▶ What is being asked: Your task is to quote the material that follows, in full and exactly.

▶ Dataset section:
****************************************
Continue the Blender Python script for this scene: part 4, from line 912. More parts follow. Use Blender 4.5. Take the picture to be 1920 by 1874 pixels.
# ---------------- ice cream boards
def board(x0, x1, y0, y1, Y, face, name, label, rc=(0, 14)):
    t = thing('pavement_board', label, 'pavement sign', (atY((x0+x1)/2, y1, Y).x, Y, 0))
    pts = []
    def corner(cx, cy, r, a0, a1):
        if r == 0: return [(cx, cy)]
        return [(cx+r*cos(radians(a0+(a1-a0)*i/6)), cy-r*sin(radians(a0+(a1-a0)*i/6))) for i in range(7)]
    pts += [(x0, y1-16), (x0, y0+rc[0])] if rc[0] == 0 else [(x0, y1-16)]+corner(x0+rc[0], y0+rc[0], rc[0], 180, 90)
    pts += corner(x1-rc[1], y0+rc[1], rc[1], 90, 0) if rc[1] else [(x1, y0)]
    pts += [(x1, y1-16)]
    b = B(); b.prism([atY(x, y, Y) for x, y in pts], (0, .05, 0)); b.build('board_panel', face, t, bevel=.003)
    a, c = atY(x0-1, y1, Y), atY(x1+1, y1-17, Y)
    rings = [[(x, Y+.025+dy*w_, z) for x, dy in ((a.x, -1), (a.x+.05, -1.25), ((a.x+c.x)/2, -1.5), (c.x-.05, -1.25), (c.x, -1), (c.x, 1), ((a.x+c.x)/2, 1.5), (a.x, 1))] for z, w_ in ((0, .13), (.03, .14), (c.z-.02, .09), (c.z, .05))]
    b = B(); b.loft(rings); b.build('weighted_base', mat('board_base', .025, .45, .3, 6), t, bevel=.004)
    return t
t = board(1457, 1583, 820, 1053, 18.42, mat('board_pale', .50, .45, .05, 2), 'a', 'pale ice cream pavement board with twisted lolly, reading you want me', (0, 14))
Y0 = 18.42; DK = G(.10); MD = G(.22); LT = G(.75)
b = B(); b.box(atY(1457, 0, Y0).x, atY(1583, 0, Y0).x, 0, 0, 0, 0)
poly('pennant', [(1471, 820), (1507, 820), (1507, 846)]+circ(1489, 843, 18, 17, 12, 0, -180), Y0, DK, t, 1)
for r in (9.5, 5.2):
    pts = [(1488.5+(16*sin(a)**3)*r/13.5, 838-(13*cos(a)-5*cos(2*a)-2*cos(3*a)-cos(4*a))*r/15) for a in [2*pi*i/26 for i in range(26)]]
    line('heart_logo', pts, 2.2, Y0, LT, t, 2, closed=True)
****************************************
▶ Solution:
Continue the Blender Python script for this scene: part 4, from line 912. More parts follow. Use Blender 4.5. Take the picture to be 1920 by 1874 pixels.
# ---------------- ice cream boards
def board(x0, x1, y0, y1, Y, face, name, label, rc=(0, 14)):
    t = thing('pavement_board', label, 'pavement sign', (atY((x0+x1)/2, y1, Y).x, Y, 0))
    pts = []
    def corner(cx, cy, r, a0, a1):
        if r == 0: return [(cx, cy)]
        return [(cx+r*cos(radians(a0+(a1-a0)*i/6)), cy-r*sin(radians(a0+(a1-a0)*i/6))) for i in range(7)]
    pts += [(x0, y1-16), (x0, y0+rc[0])] if rc[0] == 0 else [(x0, y1-16)]+corner(x0+rc[0], y0+rc[0], rc[0], 180, 90)
    pts += corner(x1-rc[1], y0+rc[1], rc[1], 90, 0) if rc[1] else [(x1, y0)]
    pts += [(x1, y1-16)]
    b = B(); b.prism([atY(x, y, Y) for x, y in pts], (0, .05, 0)); b.build('board_panel', face, t, bevel=.003)
    a, c = atY(x0-1, y1, Y), atY(x1+1, y1-17, Y)
    rings = [[(x, Y+.025+dy*w_, z) for x, dy in ((a.x, -1), (a.x+.05, -1.25), ((a.x+c.x)/2, -1.5), (c.x-.05, -1.25), (c.x, -1), (c.x, 1), ((a.x+c.x)/2, 1.5), (a.x, 1))] for z, w_ in ((0, .13), (.03, .14), (c.z-.02, .09), (c.z, .05))]
    b = B(); b.loft(rings); b.build('weighted_base', mat('board_base', .025, .45, .3, 6), t, bevel=.004)
    return t
t = board(1457, 1583, 820, 1053, 18.42, mat('board_pale', .50, .45, .05, 2), 'a', 'pale ice cream pavement board with twisted lolly, reading you want me', (0, 14))
Y0 = 18.42; DK = G(.10); MD = G(.22); LT = G(.75)
b = B(); b.box(atY(1457, 0, Y0).x, atY(1583, 0, Y0).x, 0, 0, 0, 0)
poly('pennant', [(1471, 820), (1507, 820), (1507, 846)]+circ(1489, 843, 18, 17, 12, 0, -180), Y0, DK, t, 1)
for r in (9.5, 5.2):
    pts = [(1488.5+(16*sin(a)**3)*r/13.5, 838-(13*cos(a)-5*cos(2*a)-2*cos(3*a)-cos(4*a))*r/15) for a in [2*pi*i/26 for i in range(26)]]
    line('heart_logo', pts, 2.2, Y0, LT, t, 2, closed=True)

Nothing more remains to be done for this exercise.